A photo from too long ago...many of the people in this image are still in my life today.

I met my husband when I was 17 – that’s 24 years ago for those who are counting. We’ve been married 11 years this month and together for 19. I also have a small core group of close friends, many of whom have been in my life for upwards of 20 years. Given that your 20s and 30s are generally accepted as years of massive life change, is it unreasonable to expect that the people I knew 20 years ago aren’t the same people they are today?

Change is inevitable – there’s a famous quote that the only constant is change – and I know that I’m certainly not the same person I was 20 years ago. My priorities have changed, my life experience has moulded my expectations, my work experience has clarified my goals, my children have changed my focus, and my long- and short-term relationships have added to the melting pot that has become ‘me’.

As I have aged I’ve become more interested in social issues, and my focus has become less on what I get and more about what I can give back to this society which has provided me with so much.

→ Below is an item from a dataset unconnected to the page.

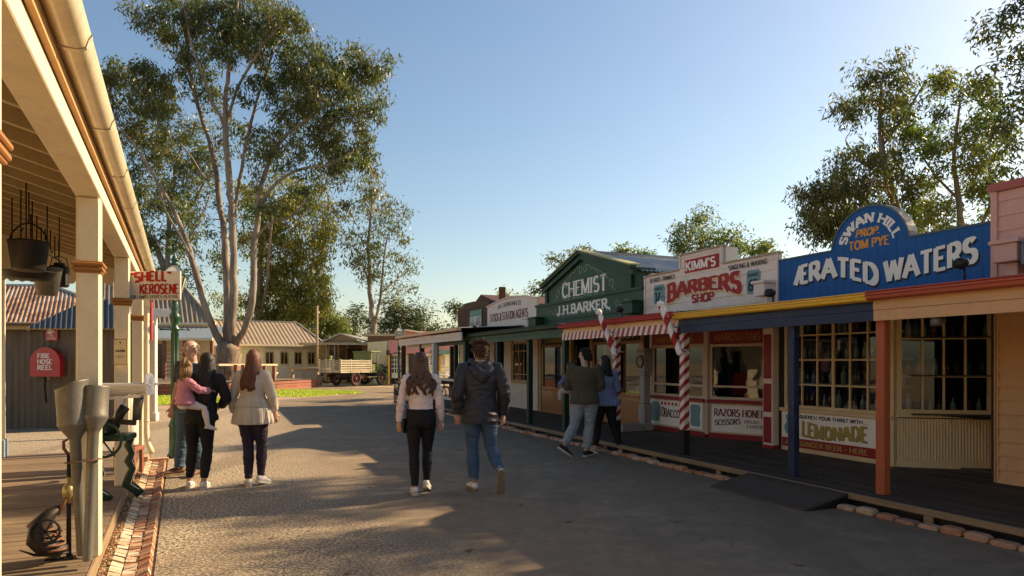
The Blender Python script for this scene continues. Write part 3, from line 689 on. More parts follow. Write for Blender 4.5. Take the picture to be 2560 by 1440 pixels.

I am less focussed on my career path and pay more attention to putting time into activities I find fulfilling. On a personal level, I am actively investing in my close relationships because I can see that their value is immense – personal interaction and communication feed my psyche.

Physically, I don’t bounce back the way I used to after a big/late night (which, to be honest, happen much less frequently these days). I am not as flexible as I used to be, nor as co-ordinated. The invincibility shield that so adequately covered any misdemeanour in my 20s and 30s has long disappeared and every day it seems I am more in tune with my inevitable demise.

My friends and my husband have not changed in the same way I have changed and I would not expect that they would do so. While we share some life experiences, we are all individuals with our own path to tread, and our changes will be more marked or more subtle respectively.

I’ve heard it said that change, in itself, cannot be labelled good or bad. It’s how we, as individuals, manage change that can have positive or negative consequences. I certainly won’t claim to have the magic elixir with which to manage all change but I do know that age and time have taught me that mistakes can be made, lessons can be learnt and that life goes on. In some ways I cringe at the change I see in my life over the past 20 years but in other ways I celebrate the person I have become.

I know I am very different today to the 21 year old who stood on the cusp of adulthood, having just finished Uni and about to embark on her first ‘proper’ job. I know there are things I regret about the last 20 years and certainly parts of it I’d like to change. But I am very settled with the person I am today so it’s hard to hold too many grudges against the life experience which has put me here.

How do you handle change? Do you think you have changed a lot or a little? Have your friends and family changed?